Conocí a Moncho Alpuente entre la bohemia del Chamberí del año 82, alegre colonia -fundamental en la vida cultural de aquel Madrid remoto- sobre la que alguna vez habrá que escribir. De ahí que él siempre se creyera que soy de aquel barrio cuando en realidad soy de Campamento. Recuerdo con exactitud la primera vez que le vi. Yo le vendía mis viejos juguetes a Ángeles, una chica que los subastaba en el Café Manuela de Malasaña. Ángeles y su pareja compartían piso con Alpuente y la suya de entonces. No sé si ya era la siempre afectuosa Chari. Lo que sí sé a ciencia cierta es que un día me abrió la puerta él. Como ya era un notable del periodismo, al punto me impresionó su cercanía, su absoluta falta de ínfulas.
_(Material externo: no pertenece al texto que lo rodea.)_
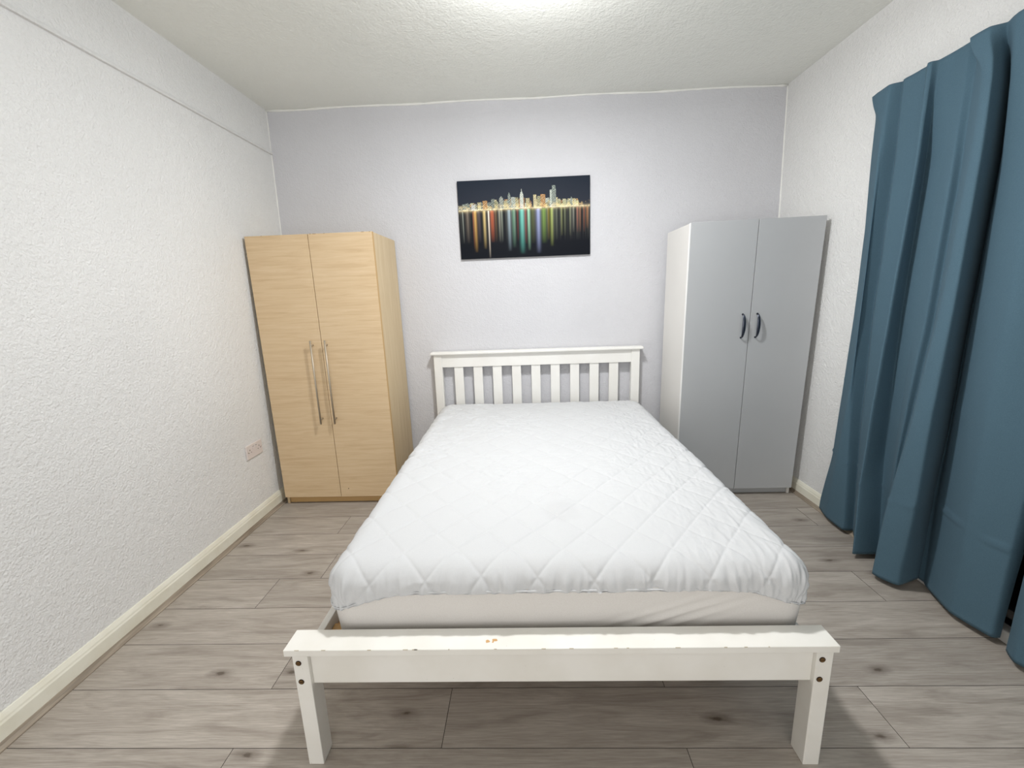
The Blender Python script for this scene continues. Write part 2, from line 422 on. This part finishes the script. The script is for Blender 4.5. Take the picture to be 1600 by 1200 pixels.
# grey wardrobe on the right
GW = 0.7208
grey_w, gd, fn = wardrobe('wardrobe', 'grey two-door wardrobe with white side and small bow handles beside the curtain',
    (1.6590 - GW * math.cos(-.0086), 2.5672 - GW * math.sin(-.0086), 0), -0.0086, GW, .395, 1.6578, 0.3646, .0455, -0.0098, .0097,
    (M_GREY, M_WSIDE, M_WEDGE, M_GREY), -1, tip=.0527)
for d, x in ((gd[0], .3200), (gd[1], .4015)):
    h = MB(); rings = []; N = 22
    for i in range(N + 1):
        t_ = i / N; a = math.pi * t_
        y = -.003 - .027 * math.sin(a) ** .75; z = 1.0815 + .0675 * -math.cos(a)
        wd = .0034 + .0072 * math.sin(a) ** 1.5; th = .0025 + .0012 * math.sin(a)
        # tangent of the arch
        ty, tz = -.027 * math.cos(a), .0675 * math.sin(a) + 1e-6; L = math.hypot(ty, tz); ny, nz = -tz / L, ty / L
        rings.append([(x + wd * math.cos(q), y + ny * th * math.sin(q), z + nz * th * math.sin(q)) for q in np.linspace(0, 2 * math.pi, 13)[:-1]])
    h.loft(rings)
    for z in (1.0145, 1.1485): h.cyl((x, -.004, z), (x, .001, z), .0052, 16)
    h.warp(fn).build('handle', M_GUN, d)

# ---------------------------------------------------------------- bed frame
BX0, BX1 = -.6547, .779
bed = empty('bed_frame', (0.062, 1.95, 0), 'worn white painted wooden double bed frame with slatted headboard', 'bed')
def bpart(mb, name, mat, parent=bed, rel=(0.062, 1.95, 0)):
    mb.warp(lambda x, y, z: (x - rel[0], y - rel[1], z)); return mb.build(name, mat, parent)
def fb_leg(x0, x1, bolts):
    b = MB(); b.box(x0, x1, .967, 1.023, 0, .3725, .002); lg = bpart(b, 'leg', M_BED)
    for bx, bz in bolts:
        c = MB(); c.cyl((bx, .9668, bz), (bx, .9655, bz), .0078, 20, 1); c.cyl((bx, .9656, bz), (bx, .9645, bz), .0056, 18, 0)
        c.box(bx - .0045, bx + .0045, .9640, .9646, bz - .0008, bz + .0008, mat=1)
        bpart(c, 'bolt', [M_BRASS, M_HOLE], lg)
fb_leg(-.6555, -.6125, ((-.6395, .345), (-.6395, .285)))
fb_leg(.7365, .7795, ((.7515, .345), (.7505, .284)))
b = MB(); b.box(-.6125, .7365, .979, 1.005, .268, .3725, .0015); bpart(b, 'footboard_rail', M_BED)
b = MB(); b.box(-.6722, .7878, .9592, 1.033, .3725, .3925, .002, seg=3); cap = bpart(b, 'footboard_cap', M_BED)
# chipped paint on the cap
def chips(spots, z, name, mat, parent):
    b = MB(); 
    for cx, cy, rx, ry in spots:
        k = 9; ph = random.random() * 6
        rr = [0.75 + .45 * random.random() for _ in range(k)]
        top = [(cx + rx * rr[i] * math.cos(ph + 6.283 * i / k), cy + ry * rr[i] * math.sin(6.283 * i / k + ph), z + .0003) for i in range(k)]
        bot = [(p[0], p[1], z - .0005) for p in top]
        b.loft([bot, top], smooth=False)
    return bpart(b, name, mat, parent)
M_CHIPW = Mat('bare_wood_chip', srgb(206, 164, 112), 0.8).m
chips([(-.1235, .985, .006, .0055), (-.105, .989, .008, .0045), (-.109, .983, .003, .003)], .3925, 'paint_chip', M_CHIPW, cap)
M_SCUFF = Mat('scuffed_paint', srgb(194, 184, 164), 0.8).m
random.seed(3)
for i in range(16):
    x = random.uniform(-.66, .78); L = random.uniform(.003, .014)
    b = MB(); b.box(x, x + L, .9588, .9606, .3915 - random.uniform(0, .001), .3929, .0003)
    bpart(b, 'edge_scuff', M_SCUFF, cap)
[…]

Creo recordar que no fue él, sino Oscar Berdugo, quien me recomendó en la redacción de Madrid Me Mata, publicación en la que colaboré con asiduidad desde el primer número. Fue en aquellas páginas donde Moncho Alpuente reparó en mi prosa y en mi cinefilia y se convirtió en uno de mis principales valedores. Fue él quien me indicó que llevara mi primera novela, Hotel Savoy (1987), a su editor, Antonio Huerga. En otra ocasión, que condujo la entonces revista vespertina de TVE, me hizo una de mis primeras entrevistas como escritor. No me extenderé sobré la inmensa ilusión que me procuraba cada vez que me incluía en sus artículos de literatura madrileña -tema en el que era un auténtico experto-, junto a Mesonero Romanos, Arturo Barea y otros clásicos de la literatura que ha inspirado nuestra ciudad.
Junto a la también finada Isabel Vallina, Moncho Alpuente fue uno de los periodistas que más me ayudaron en mis comienzos. Andando los años, cuando aún bebíamos todos, recuerdo conversaciones tan largas como espléndidas en su casa de Chamartín -en la calle Potosí, muy cerca de donde estaba entonces la redacción de Interviú- o esas otras en Elígeme -un bar mítico de la Malasaña de finales de los 80-, donde podía encontrársele jugando al ajedrez. Y las presentaciones de sus libros, y los estrenos de sus espectáculos.
Pero recuerdo sobre todo su gestión -junto a la de Antonio González Vigil- para que yo rodase mi último cortometraje, El gran amor de Max Coyote (1988) para TVE. Con el dinero que me pagaron entonces conseguí salir de la primera ruina económica en la que se sumió mi vida.
Ahora, con la muerte de Moncho Alpuente, somos muchos los que hemos perdido a uno de los mejores amigos que nos ha dado la profesión. Pero todos nos hemos quedado sin una de esas personas siempre afables y bien dispuestas que son tan admirables como difíciles de encontrar.
Publicado el 27 de marzo de 2015 a las 23:00.